C’est à la suite d’une remarque de cet ordre-là que l’idée de faire un dossier sur ce rite s’est imposée dans la rédaction. Croyant ou non, la cène évoque tout un univers symbolique chez chacun et chacune, avec en particulier une représentation qui s’impose à tous : le tableau sans cesse réinterprété de Leonardo da Vinci.

Mais, avant de se lancer, quelques lectures et recherches sur internet sont nécessaires. Elles posent une évidence : cette histoire de sang et de corps du Christ a suscité des torrents de réflexions, de disputes théologiques, de questionnements, d’incompréhensions, voire de craintes.

C’est donc avec l’impression d’affronter une montagne de complexité et de discours savants que j’ai finalement décroché mon téléphone pour interroger quelques sages du côté des facultés de théologie. «On est sorti de l’idée qu’il faut tout saisir», «un signe visible puisque l’on ne peut tout comprendre avec les mots», «un moment à vivre!», «une préfiguration du Royaume», etc. Mes interlocuteurs et mes interlocutrices me parlent de joie, d’expérience, de plaisir, de fraternité.

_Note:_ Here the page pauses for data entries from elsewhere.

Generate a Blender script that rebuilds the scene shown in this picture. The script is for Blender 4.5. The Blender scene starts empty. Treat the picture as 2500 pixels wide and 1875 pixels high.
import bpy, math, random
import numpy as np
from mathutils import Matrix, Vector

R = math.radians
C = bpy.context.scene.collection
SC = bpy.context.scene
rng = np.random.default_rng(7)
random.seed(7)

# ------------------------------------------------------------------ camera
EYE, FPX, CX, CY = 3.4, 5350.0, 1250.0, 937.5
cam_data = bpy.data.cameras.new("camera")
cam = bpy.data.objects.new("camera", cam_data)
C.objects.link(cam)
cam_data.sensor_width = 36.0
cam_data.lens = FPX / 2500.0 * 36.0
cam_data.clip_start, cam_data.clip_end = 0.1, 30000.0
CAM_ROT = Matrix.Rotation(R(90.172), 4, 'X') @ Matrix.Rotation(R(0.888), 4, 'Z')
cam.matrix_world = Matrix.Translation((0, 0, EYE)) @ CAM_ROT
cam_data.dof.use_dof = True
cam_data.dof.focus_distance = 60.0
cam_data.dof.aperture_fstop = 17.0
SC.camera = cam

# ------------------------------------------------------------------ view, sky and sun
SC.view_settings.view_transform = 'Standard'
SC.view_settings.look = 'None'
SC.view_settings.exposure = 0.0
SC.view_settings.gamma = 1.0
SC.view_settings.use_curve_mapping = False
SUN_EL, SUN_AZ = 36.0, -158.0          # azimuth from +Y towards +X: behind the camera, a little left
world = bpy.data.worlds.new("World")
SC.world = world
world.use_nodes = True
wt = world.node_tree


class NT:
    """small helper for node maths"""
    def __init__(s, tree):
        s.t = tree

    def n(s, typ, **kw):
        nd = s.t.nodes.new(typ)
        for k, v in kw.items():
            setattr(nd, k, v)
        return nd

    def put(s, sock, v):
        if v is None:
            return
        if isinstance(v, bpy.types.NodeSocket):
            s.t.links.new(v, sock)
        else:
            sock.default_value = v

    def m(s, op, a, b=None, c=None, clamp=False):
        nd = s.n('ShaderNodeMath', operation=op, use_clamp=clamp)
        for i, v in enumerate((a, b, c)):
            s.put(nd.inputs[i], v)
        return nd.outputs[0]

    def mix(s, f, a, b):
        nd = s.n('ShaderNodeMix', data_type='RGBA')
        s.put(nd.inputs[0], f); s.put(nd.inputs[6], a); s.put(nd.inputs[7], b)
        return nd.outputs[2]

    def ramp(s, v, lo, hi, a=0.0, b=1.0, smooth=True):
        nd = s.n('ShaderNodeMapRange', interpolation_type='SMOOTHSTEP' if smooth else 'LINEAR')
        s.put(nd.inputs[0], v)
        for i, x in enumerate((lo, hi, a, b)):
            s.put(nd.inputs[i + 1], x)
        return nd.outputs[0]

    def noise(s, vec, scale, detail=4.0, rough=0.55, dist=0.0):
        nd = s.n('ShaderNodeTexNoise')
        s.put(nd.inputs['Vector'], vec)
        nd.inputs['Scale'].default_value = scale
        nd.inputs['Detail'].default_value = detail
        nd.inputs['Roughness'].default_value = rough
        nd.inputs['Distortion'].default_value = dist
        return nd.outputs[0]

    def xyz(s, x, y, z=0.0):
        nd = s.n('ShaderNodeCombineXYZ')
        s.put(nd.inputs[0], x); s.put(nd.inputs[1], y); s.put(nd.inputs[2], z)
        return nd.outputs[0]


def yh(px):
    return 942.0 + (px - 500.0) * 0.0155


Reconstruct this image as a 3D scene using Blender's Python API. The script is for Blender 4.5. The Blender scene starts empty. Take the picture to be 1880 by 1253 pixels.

Ces concepts-là, je ne suis pas sûr qu’ils soient plus faciles à coucher sur le papier, parce que justement, la pensée articulée a ses limites. Il arrive un moment où il faut simplement se laisser porter par l’expérience sensorielle et communautaire : comme un bout de pain partagé dans un cadre liturgique, comme un verre partagé entre amis sur une terrasse. Et c’est peut-être de cela que nous avons été le plus privés durant cette année de mesures sanitaires.